* [Exercise brief]: Write out, word for word, every line from the first one through the line that holds "brom('sword_leaved_plant', 'dark leaves", and nothing else; skip the pictures.

* [Data block]:
• • • • • • •
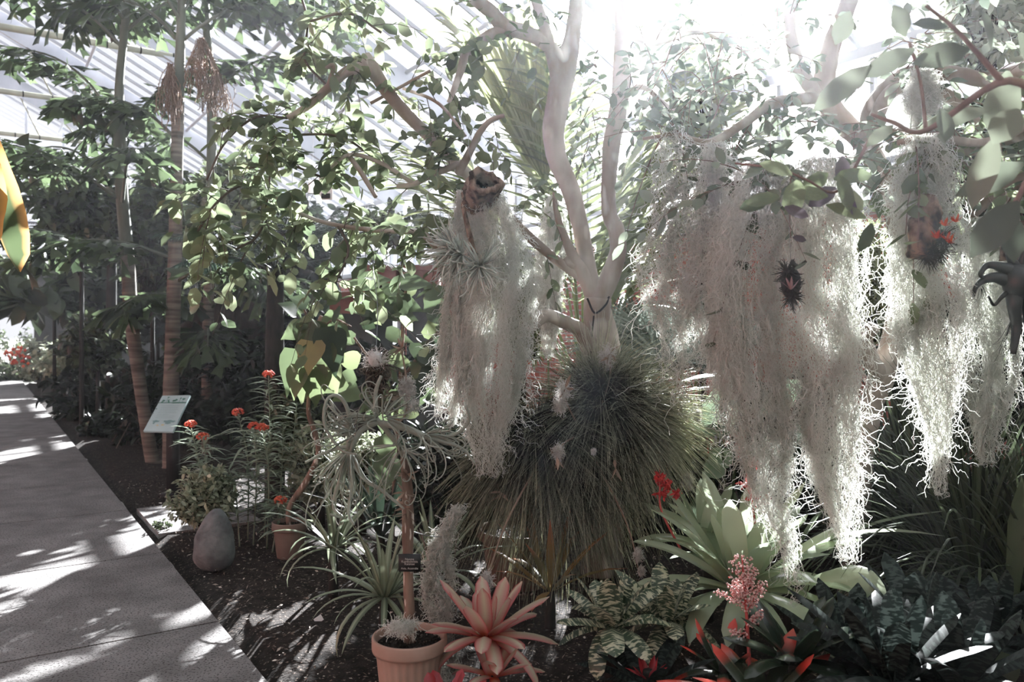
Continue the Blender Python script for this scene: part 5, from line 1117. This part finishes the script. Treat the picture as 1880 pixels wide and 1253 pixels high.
# lilies right of the ball
t = thing('striped_lily', 'broad striped glossy leaves between the needle-leaved ball and the moss curtain', 'foliage plant', ground_under(1330, 4.9))
leafset('foliage', [(1360, 690, -98, -6, 20), (1325, 800, -10, -78, 40), (1345, 830, -46, 20, 24), (1330, 850, -40, 18, 22), (1350, 790, -60, -8, 20), (1310, 800, -50, -50, 26), (1375, 870, 40, -70, 28), (1400, 760, 60, -60, 26), (1340, 900, 20, 60, 26), (1300, 900, -30, 60, 20)], 4.8, M_lily, t, 'ovate', 3, jit=.2, up=(.1, -.5, 1))
m = MB()
for a, b in ((1360, 690), (1325, 800), (1350, 830), (1400, 760), (1340, 900), (1300, 890)): tube(m, B([(1335, 1070, 4.9, 4), (1338 + (a - 1338) * .4, (b + 1070) / 2, 4.9, 3), (a, b, 4.8, 2)]), sides=5)
part('stem', m, M_bigleaf, t)
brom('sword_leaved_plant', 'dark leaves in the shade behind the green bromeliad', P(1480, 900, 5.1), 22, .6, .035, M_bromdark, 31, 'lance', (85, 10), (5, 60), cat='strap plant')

# long grass, right
def clump(label, px, Y, n, L, W, seed, mat=M_liriope, el=(88, 40), droop=(30, 130)):
    b = ground_under(px, Y); t = thing('long_grass', label, 'grass', b, 'clumps of long arching grass on the right')
    m = MB(); g = R(seed); rosette(m, b, n, L, W, el, droop, 'strap', .4, seed, base_r=.03, curl=1.8, ljit=.3, lprof=([0, 1], [1, 1])); part('leaf_rosette', m, mat, t)
clump('long arching grass left of the dark corner, sunlit on top', 1680, 4.9, 420, 1.15, .009, 1)
clump('biggest long grass clump drooping over the dark corner', 1790, 4.3, 520, 1.25, .009, 2)
clump('long grass clump cut by the right edge', 1905, 4.0, 380, 1.05, .009, 3)
clump('short upright yellow-green grass under the right moss', 1660, 5.4, 160, 1.15, .014, 4, el=(88, 60), droop=(5, 50))
t = thing('paddle_leaf', 'single upright paddle-shaped leaf in front of the grass at the right edge', 'foliage plant', ground_under(1872, 3.6))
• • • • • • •
* [The solution]:
Continue the Blender Python script for this scene: part 5, from line 1117. This part finishes the script. Treat the picture as 1880 pixels wide and 1253 pixels high.
# lilies right of the ball
t = thing('striped_lily', 'broad striped glossy leaves between the needle-leaved ball and the moss curtain', 'foliage plant', ground_under(1330, 4.9))
leafset('foliage', [(1360, 690, -98, -6, 20), (1325, 800, -10, -78, 40), (1345, 830, -46, 20, 24), (1330, 850, -40, 18, 22), (1350, 790, -60, -8, 20), (1310, 800, -50, -50, 26), (1375, 870, 40, -70, 28), (1400, 760, 60, -60, 26), (1340, 900, 20, 60, 26), (1300, 900, -30, 60, 20)], 4.8, M_lily, t, 'ovate', 3, jit=.2, up=(.1, -.5, 1))
m = MB()
for a, b in ((1360, 690), (1325, 800), (1350, 830), (1400, 760), (1340, 900), (1300, 890)): tube(m, B([(1335, 1070, 4.9, 4), (1338 + (a - 1338) * .4, (b + 1070) / 2, 4.9, 3), (a, b, 4.8, 2)]), sides=5)
part('stem', m, M_bigleaf, t)
brom('sword_leaved_plant', 'dark leaves in the shade behind the green bromeliad', P(1480, 900, 5.1), 22, .6, .035, M_bromdark, 31, 'lance', (85, 10), (5, 60), cat='strap plant')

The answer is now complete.